Pada program studi transportasi S1 UGM, materi IRI dan pavement evaluation measures lainnya masih berupa pengenalan, yang diajarkan pada mata kuliah Pelaksanaan Perkerasan.
“Mahasiswa S-1 hanya diperkenalkan datanya saja. Sekali waktu diminta praktek sendiri dengan menggunakan aplikasi pada smartphone. Misalnya dengan aplikasi Bump Recorder,” kata Latif.
Sementara di tingkat magister, khususnya Magister Sistem dan Teknik Transportasi (MSTT), IRI diajarkan lebih detil pada mata kuliah Sistem Manajemen Perkerasan (Pavement Management System).
“Tetapi tidak ada praktik lapangan karena kami belum memiliki alatnya,” ujarnya.
Pengukuran Berbasis Aplikasi Android
Metode pengukuran kerataan jalan yang dikenal pada umumnya antara lain metode NAASRA (SNI 03-3426-1994). Metode lainnya adalah Rolling Straight Edge, Slope Profilometer (AASHTO Road Test), CHLOE Profilometer, dan Roughometer.

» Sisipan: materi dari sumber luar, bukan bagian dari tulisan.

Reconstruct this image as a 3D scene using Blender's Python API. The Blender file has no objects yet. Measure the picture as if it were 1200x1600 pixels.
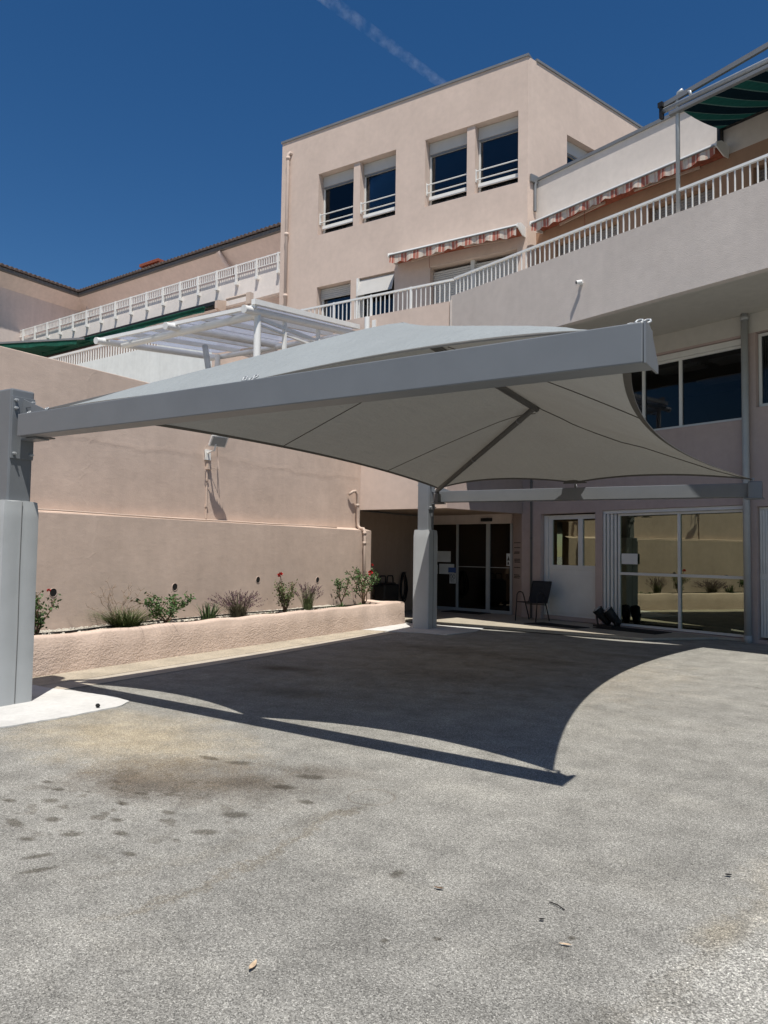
import bpy, bmesh, math, random
import numpy as np
from mathutils import Vector, Matrix
random.seed(7)
SC = bpy.context.scene
R = math.radians

# ------------------------------------------------------------------ camera
HC = 1.55
YAW, PITCH, ROLL = .561936, .052779, .013817
cy, sy = math.cos(YAW), math.sin(YAW)
F = Vector((-sy*math.cos(PITCH), cy*math.cos(PITCH), math.sin(PITCH)))
R0 = Vector((cy, sy, 0)); U0 = R0.cross(F)
cr, sr = math.cos(ROLL), math.sin(ROLL)
RR = R0*cr + U0*sr; UU = U0*cr - R0*sr
cam = bpy.data.cameras.new('camera')
cam.sensor_fit = 'HORIZONTAL'; cam.sensor_width = 36; cam.lens = 36*1172.5/1200
cam.clip_start = .05; cam.clip_end = 20000
co = bpy.data.objects.new('camera', cam); SC.collection.objects.link(co)
m = Matrix.Identity(4)
for i in range(3):
    m[i][0] = RR[i]; m[i][1] = UU[i]; m[i][2] = -F[i]
m[0][3], m[1][3], m[2][3] = 0, 0, HC
co.matrix_world = m
SC.camera = co
SC.render.resolution_x, SC.render.resolution_y = 768, 1024

# ------------------------------------------------------------------ light
SUN = Vector((.2975, -.36, 1)).normalized()
EL = math.asin(SUN.z); AZ = math.atan2(SUN.x, SUN.y)
wd = bpy.data.worlds.new('World'); SC.world = wd; wd.use_nodes = True
nt = wd.node_tree; bg = nt.nodes['Background']
sky = nt.nodes.new('ShaderNodeTexSky'); sky.sky_type = 'NISHITA'; sky.sun_disc = False
sky.sun_elevation = EL; sky.sun_rotation = AZ
sky.altitude = 300; sky.air_density = 1.0; sky.dust_density = .15; sky.ozone_density = 3.0
hs_ = nt.nodes.new('ShaderNodeHueSaturation'); hs_.inputs['Saturation'].default_value = 1.3; hs_.inputs['Hue'].default_value = .503
nt.links.new(sky.outputs[0], hs_.inputs['Color']); nt.links.new(hs_.outputs[0], bg.inputs[0]); bg.inputs[1].default_value = .062
sl = bpy.data.lights.new('sun', 'SUN'); sl.energy = 4.2; sl.angle = R(.5); sl.color = (1, .945, .86)
so = bpy.data.objects.new('sun', sl); SC.collection.objects.link(so)
so.rotation_euler = SUN.to_track_quat('Z', 'Y').to_euler()
SC.view_settings.view_transform = 'Standard'; SC.view_settings.look = 'None'
SC.view_settings.exposure = .40; SC.view_settings.gamma = 1
SC.render.engine = 'CYCLES'
SC.cycles.max_bounces = 8; SC.cycles.transparent_max_bounces = 16
SC.cycles.volume_bounces = 1

# ------------------------------------------------------------------ materials
class NT:
    def __init__(s, name):
        s.m = bpy.data.materials.new(name); s.m.use_nodes = True
        s.t = s.m.node_tree; s.t.nodes.clear()
        s.out = s.n('ShaderNodeOutputMaterial')
    def n(s, t, **k):
        o = s.t.nodes.new(t)
        for a, b in k.items(): setattr(o, a, b)
        return o
    def l(s, a, b): s.t.links.new(a, b)
    def pos(s, scale=(1, 1, 1), obj=False):
        if obj: src = s.n('ShaderNodeTexCoord').outputs['Object']
        else: src = s.n('ShaderNodeNewGeometry').outputs['Position']
        mp = s.n('ShaderNodeMapping'); mp.inputs['Scale'].default_value = scale
        s.l(src, mp.inputs[0]); return mp.outputs[0]
    def noise(s, vec, scale, detail=4, rough=.55):
        o = s.n('ShaderNodeTexNoise'); o.inputs['Scale'].default_value = scale
        o.inputs['Detail'].default_value = detail; o.inputs['Roughness'].default_value = rough
        s.l(vec, o.inputs['Vector']); return o.outputs['Fac']
    def vor(s, vec, scale, out='Distance'):
        o = s.n('ShaderNodeTexVoronoi'); o.inputs['Scale'].default_value = scale
        s.l(vec, o.inputs['Vector']); return o.outputs[out]
    def ramp(s, f, stops):
        o = s.n('ShaderNodeValToRGB'); e = o.color_ramp.elements
        while len(e) < len(stops): e.new(.5)
        for q, (p, c) in zip(e, stops):
            q.position = p; q.color = (c, c, c, 1) if isinstance(c, (int, float)) else (*c, 1)
        s.l(f, o.inputs[0]); return o.outputs[0]
    def math(s, op, a, b=None, clamp=False):
        o = s.n('ShaderNodeMath', operation=op, use_clamp=clamp)
        for i, v in enumerate((a, b)):
            if v is None: continue
            if isinstance(v, (int, float)): o.inputs[i].default_value = v
            else: s.l(v, o.inputs[i])
        return o.outputs[0]
    def mix(s, f, a, b, mode='MIX'):
        o = s.n('ShaderNodeMix', data_type='RGBA', blend_type=mode)
        for i, v in ((0, f), (6, a), (7, b)):
            if isinstance(v, (int, float)): o.inputs[i].default_value = v
            elif isinstance(v, tuple): o.inputs[i].default_value = (*v, 1)
            else: s.l(v, o.inputs[i])
        return o.outputs[2]
    def bump(s, h, strength, dist=.01):
        o = s.n('ShaderNodeBump'); o.inputs['Strength'].default_value = strength
        o.inputs['Distance'].default_value = dist; s.l(h, o.inputs['Height']); return o.outputs[0]
    def bsdf(s, col, rough=.8, spec=.3, metal=0, normal=None, **k):
        b = s.n('ShaderNodeBsdfPrincipled')
        if isinstance(col, tuple): b.inputs['Base Color'].default_value = (*col, 1)
        else: s.l(col, b.inputs['Base Color'])
        if isinstance(rough, (int, float)): b.inputs['Roughness'].default_value = rough
        else: s.l(rough, b.inputs['Roughness'])
        b.inputs['Specular IOR Level'].default_value = spec
        b.inputs['Metallic'].default_value = metal
        if normal is not None: s.l(normal, b.inputs['Normal'])
        for a, v in k.items(): b.inputs[a].default_value = v
        s.l(b.outputs[0], s.out.inputs[0]); return b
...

Di era ponsel pintar, penggunaan aplikasi berbasis Android untuk mengukur kerataan jalan sudah banyak dipakai. Namun menurut Latif, pengukurannya hanya untuk mengidentifikasi awal tingkat kerataan jalan. Problemnya adalah tingkat akurasinya sangat variatif. Penggunaan aplikasi ini biasanya dengan meletakkan smartphone pada dashboard mobil.
“Ketika berbeda mobil, hasilnya dapat berbeda. Berbeda sopir, hasilnya juga dapat berbeda. Jadi kesalahannya sangat variatif. Bisa saja menggunakan mobil yang sama dan sopir yang sama, tetapi perlu ada validasi dengan alat ukur standar,” kata Latif menambahkan. Pengukuran IRI yang standar menggunakan kendaraan yang dirancang khusus dengan spesifikasi yang sudah standar pula.